Yes, I’ve said that the ability should always work (absent a compelling reason for it not to). And having run games where the ability always works, I can say that the concerns expressed about it are imaginary.
Compelling = reasonable in my opinion. As for imaginary, it's an imaginary game! The concern that it should always work absent compelling reasons for it not to is imaginary as well!
You’ve said it. Look at the quote above. Look at your posts about this style of GMing being “railroading via success”. Look back over the thread you’ll see it all over the place.
Um, no. "Say yes or roll the dice" being a railroad for me is not even remotely the same as the ability being called in "I win button." So no, there has been no claim, implication, inference or anything else by me(or anyone else that I've seen in this thread) that it's some sort of unfair "I win button," but nice try. No, not really. It was rather an absurd statement to make about me.
 

Really? Meaningless in all RPG systems? And you know this how?
Because that's how it would be for me. Without the "no" being on the table for bad ideas, none of my ideas matter. Why bother trying to come up with good ones?
In a Cortex+ Fantasy Hack game that I GMed, the PCs had been teleported deep into a dungeon by a Crypt Thing. Mechanically, the doom pool had grown to include 2d12; I spent those dice to end the scene, and open a new scene with the PCs in an unknown dungeon room. I also declared that each of the PCs was subject to a Complication (d12 Lost in the Dungeon); and I narrated, among other things, strange runes on the walls of this room. One of the players declared that his PC read the runes to see if they provided clues as to a way out of the Dungeon; mechanically, he put together a pool of dice to try and eliminate his Lost in the Dungeon Complication. The roll succeeded, and so it was established that the runes did, indeed, provide such a clue. Had the roll failed, a different sort of consequence would have followed.

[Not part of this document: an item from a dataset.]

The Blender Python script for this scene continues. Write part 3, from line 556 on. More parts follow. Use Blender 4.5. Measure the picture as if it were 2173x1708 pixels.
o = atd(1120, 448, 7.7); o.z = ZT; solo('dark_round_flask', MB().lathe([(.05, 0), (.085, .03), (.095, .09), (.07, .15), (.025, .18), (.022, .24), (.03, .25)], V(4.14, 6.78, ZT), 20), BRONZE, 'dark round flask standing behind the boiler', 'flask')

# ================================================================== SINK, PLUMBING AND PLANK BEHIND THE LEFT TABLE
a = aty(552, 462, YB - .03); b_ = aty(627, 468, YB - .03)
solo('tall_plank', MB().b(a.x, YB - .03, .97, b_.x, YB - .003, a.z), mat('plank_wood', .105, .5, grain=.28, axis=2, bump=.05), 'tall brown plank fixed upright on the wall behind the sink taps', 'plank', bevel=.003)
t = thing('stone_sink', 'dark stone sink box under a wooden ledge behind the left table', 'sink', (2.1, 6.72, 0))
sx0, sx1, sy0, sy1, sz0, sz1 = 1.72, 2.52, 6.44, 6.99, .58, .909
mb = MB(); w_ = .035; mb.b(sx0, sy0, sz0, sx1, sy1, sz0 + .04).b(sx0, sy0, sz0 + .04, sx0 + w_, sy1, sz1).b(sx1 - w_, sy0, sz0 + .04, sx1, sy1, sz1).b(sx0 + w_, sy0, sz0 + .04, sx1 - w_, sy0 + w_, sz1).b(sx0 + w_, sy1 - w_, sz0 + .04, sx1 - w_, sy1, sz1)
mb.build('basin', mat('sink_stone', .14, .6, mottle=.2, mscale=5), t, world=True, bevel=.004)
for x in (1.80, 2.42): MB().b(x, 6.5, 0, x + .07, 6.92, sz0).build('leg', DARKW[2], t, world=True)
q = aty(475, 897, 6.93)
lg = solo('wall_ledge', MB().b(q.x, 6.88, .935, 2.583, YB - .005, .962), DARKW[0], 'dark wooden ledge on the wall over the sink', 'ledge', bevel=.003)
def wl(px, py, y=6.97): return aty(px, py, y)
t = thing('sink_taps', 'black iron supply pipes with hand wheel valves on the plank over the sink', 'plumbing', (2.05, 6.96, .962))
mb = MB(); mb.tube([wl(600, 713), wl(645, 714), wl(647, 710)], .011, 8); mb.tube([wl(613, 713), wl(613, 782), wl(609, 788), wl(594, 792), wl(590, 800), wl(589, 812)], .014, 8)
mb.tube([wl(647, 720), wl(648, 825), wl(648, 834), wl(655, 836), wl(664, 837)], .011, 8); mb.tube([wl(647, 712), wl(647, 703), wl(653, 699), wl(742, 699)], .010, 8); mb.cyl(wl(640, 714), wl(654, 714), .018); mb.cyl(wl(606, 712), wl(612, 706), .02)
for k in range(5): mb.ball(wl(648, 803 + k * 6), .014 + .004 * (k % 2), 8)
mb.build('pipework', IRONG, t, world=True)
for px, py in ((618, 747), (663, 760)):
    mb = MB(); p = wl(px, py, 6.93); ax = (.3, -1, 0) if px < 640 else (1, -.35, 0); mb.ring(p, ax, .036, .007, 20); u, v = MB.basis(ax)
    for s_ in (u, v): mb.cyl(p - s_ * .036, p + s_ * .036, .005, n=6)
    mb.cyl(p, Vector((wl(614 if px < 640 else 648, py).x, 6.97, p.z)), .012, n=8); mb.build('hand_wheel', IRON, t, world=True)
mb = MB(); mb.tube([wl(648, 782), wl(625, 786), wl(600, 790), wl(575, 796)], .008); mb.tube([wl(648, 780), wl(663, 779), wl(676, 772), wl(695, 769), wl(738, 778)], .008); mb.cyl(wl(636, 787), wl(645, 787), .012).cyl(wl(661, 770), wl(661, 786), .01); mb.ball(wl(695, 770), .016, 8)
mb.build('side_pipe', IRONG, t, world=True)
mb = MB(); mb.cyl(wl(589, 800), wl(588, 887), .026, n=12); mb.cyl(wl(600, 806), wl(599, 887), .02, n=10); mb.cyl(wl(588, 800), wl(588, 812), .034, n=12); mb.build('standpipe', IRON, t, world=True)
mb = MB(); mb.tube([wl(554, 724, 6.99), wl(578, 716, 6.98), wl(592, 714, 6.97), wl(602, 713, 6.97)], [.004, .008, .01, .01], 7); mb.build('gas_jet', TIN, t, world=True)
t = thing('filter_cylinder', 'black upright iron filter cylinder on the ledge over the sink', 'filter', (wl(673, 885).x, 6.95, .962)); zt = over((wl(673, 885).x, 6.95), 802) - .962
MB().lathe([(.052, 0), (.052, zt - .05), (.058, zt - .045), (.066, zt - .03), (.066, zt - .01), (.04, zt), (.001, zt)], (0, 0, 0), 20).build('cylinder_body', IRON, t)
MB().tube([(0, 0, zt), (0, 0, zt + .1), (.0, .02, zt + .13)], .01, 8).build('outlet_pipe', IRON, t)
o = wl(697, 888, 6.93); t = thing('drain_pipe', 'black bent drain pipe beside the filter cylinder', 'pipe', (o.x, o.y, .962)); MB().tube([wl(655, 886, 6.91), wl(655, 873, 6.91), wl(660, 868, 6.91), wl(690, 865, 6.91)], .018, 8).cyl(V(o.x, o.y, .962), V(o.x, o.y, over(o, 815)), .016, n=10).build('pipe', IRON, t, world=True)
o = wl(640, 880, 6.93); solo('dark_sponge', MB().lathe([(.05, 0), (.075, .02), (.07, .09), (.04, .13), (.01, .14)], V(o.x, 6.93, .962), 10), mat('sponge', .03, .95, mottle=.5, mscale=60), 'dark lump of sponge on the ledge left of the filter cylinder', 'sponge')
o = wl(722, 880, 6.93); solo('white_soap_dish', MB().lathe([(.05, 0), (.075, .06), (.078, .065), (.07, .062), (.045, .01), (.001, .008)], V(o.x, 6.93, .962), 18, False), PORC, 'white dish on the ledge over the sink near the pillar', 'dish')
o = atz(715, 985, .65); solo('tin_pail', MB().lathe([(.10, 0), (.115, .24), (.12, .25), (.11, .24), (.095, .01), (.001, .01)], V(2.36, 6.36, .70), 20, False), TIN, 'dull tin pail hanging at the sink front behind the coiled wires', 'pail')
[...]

What I've just said, including an actual play example, shows that this is nonsense.

This question has been answered above, and will be further answered below.

You are assuming here that good choice vs mediocre choice is something that flows from the GM's decision-making about the fiction. But it needn't. Choices can be good and bad because of the way the system allows the player to build a dice pool (as in Burning Wheel, or Torchbearer, or Agon 2e, or MHRP/Cortex+ Heroic) or to adjust their dice roll (as in the choices made in a 4e skill challenge). They can also be good or bad in an aesthetic sense, in so far as they reveal or establish something about the character or the situation.

The example I just gave of reading the runes illustrates both possibilities. So does this example, from a 4e skill challenge:
Okay, but this isn't what I'm talking about. Clearly I'm talking about something that doesn't make a lot of sense for a given situation, not something that does. It was a general statement, and much like 5e, a specific example like you are describing above will often beat general.
I don't know what you mean by "fail forward" here. You're not using it in the way that those who coined the term (Ron Edwards, Luke Crane) used it.
Perhaps success with a cost might have been a better term.
And you know this how? In this thread I've provided multiple actual play examples, via links, quotes and retellings. Many illustrate adversity occurring. For instance, I posted an example of a PC, in Traveller, crawling through a tight space and tearing their protective suit in the process, thus being exposed to the world's corrosive atmosphere (mechanically, consecutive failed Vacc Suit throws). The PC then had to try and find a way into the enemy's installation before dying from the effects of the atmosphere. Where is this mooted lack of adversity?
Because the sort of adversity I'm talking about comes from failure, including "no." If you don't use those things, I'm not going to feel the same kind of adversity.
 

Because that's how it would be for me. Without the "no" being on the table for bad ideas, none of my ideas matter. Why bother trying to come up with good ones?

Okay, but this isn't what I'm talking about. Clearly I'm talking about something that doesn't make a lot of sense for a given situation, not something that does. It was a general statement, and much like 5e, a specific example like you are describing above will often beat general.

Perhaps success with a cost might have been a better term.

Because the sort of adversity I'm talking about comes from failure, including "no." If you don't use those things, I'm not going to feel the same kind of adversity.
sometimes you want an obstacle to slap you down with the hard 'no' and no-sell your attempts, because that gives meaning to your attempts that do succeed or you figuring out what you actually need to do to pass it.
 

There's a big difference between there always being a way forward, even if it's in a different direction, and always saying yes or success at a cost. I do use success at a cost now and then if someone is close, but failing forward is not a guarantee.

I always have multiple options or worst case multiple goals. PCs don't succeed at everything they try, I wouldn't want to either.
 

sometimes you want an obstacle to slap you down with the hard 'no' and no-sell your attempts
There's a big difference between there always being a way forward, even if it's in a different direction, and always saying yes or success at a cost.
I'm just popping in here to mention that, at least in Burning Wheel, the GM is not limited to yes or success with a cost. As written, the game says failure should lead to complications and be responsive to intent. Sometimes that will be failing forward in the ways that have been suggested, but it doesn't have to be. Flat negative results are discouraged but also not ruled out entirely. (It may be trickier to execute but I'm not convinced that the complications need to be immediate or linear, but this is a half formed idea that's coming to me when I should be working, so...). This may still be unsatisfying or undesirable, depending on what you want from play.

Edit: my half-formed ideas should mostly be kept quiet until fully-formed.